A Human Rights Watch instou o governo afegão a investigar todas as alegações de abusos por parte das forças de segurança afegãs, e destituir e adequadamente processar oficiais e comandantes envolvidos em abusos graves. O Ministério do Interior deve desmantelar grupos armados irregulares e responsabilizá-los pelos abusos que cometeram.

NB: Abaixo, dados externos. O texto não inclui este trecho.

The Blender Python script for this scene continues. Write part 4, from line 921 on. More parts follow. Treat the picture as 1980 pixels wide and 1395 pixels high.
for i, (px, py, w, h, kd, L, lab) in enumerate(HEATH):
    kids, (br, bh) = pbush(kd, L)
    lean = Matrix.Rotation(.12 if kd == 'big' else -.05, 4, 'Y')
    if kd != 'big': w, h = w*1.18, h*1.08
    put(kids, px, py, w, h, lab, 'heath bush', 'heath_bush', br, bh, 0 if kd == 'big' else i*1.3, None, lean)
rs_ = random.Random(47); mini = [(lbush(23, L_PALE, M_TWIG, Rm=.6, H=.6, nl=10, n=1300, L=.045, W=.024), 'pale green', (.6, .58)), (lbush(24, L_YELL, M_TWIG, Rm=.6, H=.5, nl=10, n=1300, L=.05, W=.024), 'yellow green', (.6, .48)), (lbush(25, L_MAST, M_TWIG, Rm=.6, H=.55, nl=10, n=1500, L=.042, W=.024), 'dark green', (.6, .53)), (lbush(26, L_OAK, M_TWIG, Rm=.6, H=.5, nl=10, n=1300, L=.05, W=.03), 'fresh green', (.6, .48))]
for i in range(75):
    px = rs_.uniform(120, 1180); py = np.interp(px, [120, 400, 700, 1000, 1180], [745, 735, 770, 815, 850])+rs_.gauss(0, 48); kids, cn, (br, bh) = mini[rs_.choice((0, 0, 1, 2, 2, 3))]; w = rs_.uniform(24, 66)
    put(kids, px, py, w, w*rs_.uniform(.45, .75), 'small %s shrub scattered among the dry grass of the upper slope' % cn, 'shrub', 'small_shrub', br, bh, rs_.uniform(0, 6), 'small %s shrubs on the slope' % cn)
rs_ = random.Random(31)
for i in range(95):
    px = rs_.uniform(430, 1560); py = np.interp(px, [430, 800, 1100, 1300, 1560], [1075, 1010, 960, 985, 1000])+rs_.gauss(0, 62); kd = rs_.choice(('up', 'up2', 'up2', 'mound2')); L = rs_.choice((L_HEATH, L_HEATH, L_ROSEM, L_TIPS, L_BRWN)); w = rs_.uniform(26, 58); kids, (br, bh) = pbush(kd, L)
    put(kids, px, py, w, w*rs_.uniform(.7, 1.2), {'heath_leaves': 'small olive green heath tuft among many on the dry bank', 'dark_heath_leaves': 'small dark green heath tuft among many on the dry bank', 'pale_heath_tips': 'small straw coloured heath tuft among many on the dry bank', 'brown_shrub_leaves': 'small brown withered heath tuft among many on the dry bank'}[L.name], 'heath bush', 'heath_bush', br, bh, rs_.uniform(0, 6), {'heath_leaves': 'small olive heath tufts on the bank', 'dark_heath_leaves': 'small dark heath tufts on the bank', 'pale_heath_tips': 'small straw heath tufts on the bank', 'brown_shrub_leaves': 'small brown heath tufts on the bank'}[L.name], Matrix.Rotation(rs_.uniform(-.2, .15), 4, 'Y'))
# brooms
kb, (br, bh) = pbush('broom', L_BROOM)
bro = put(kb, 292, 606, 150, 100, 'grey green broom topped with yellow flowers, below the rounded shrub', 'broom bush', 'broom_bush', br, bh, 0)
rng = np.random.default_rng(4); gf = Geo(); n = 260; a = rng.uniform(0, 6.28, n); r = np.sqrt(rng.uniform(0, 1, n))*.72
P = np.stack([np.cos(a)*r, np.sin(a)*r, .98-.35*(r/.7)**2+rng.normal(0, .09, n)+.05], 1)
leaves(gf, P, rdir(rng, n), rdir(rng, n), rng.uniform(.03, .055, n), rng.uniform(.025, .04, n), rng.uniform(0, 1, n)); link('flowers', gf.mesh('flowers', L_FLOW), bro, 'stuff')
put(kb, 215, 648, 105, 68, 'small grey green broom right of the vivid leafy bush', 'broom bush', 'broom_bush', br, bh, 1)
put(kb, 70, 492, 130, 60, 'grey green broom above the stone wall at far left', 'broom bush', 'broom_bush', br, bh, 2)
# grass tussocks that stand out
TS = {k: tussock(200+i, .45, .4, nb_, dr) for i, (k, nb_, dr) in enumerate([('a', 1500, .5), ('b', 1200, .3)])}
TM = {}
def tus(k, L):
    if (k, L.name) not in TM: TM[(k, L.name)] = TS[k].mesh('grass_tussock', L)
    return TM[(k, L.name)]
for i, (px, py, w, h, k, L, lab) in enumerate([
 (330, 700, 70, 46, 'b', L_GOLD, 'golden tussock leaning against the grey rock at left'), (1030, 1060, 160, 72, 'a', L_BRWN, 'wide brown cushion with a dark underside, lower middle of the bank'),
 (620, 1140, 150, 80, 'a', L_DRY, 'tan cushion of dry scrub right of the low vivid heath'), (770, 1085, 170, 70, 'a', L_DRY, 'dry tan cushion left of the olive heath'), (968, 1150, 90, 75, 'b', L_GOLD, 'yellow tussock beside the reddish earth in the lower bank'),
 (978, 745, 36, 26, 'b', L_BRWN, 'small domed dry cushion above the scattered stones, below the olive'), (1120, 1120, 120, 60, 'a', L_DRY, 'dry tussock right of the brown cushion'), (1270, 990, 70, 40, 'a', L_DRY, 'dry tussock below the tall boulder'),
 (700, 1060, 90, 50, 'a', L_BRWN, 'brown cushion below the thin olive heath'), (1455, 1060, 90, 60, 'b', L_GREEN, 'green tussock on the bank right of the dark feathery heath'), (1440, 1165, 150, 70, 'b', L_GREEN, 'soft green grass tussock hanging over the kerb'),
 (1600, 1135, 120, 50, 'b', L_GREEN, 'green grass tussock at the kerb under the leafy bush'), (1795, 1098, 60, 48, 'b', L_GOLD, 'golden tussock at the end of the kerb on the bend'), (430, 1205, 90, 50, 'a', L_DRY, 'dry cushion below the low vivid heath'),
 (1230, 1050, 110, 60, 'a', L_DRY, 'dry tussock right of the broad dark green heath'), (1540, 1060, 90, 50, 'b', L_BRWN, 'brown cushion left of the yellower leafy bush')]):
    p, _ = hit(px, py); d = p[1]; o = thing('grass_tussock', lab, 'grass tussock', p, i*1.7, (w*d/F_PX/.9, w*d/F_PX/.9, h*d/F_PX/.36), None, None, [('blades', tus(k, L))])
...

Os Estados Unidos e outros grandes doadores para as forças de segurança afegãs devem fornecer financiamento contínuo para a melhoria da prestação de contas, incluindo processos por assassinatos, desaparecimentos forçados e tortura. Os doadores devem assegurar que a assistência direta às forças de segurança afegãs terão como referência a melhorias nos mecanismos de justiça. Os EUA devem implementar plenamente a Lei Leahy, que proíbe a prestação de assistência militar a qualquer unidade das forças de segurança estrangeiras onde há provas credíveis de que a unidade tenha cometido graves violações dos direitos humanos e que estão a ser tomadas “medidas não eficazes” para trazer os responsáveis à justiça.
“O governo afegão e seus aliados devem reconhecer que a insegurança não vem apenas da insurgência, mas das forças corruptas e irresponsáveis com apoio oficial”, disse Kine. “Cabul e seus apoiadores estrangeiros precisam terminar a sua co-dependência tóxica sobre homens fortes para dar ao Afeganistão esperança razoável de uma estratégia respeitadora dos direitos humanos viável para o desenvolvimento do país.”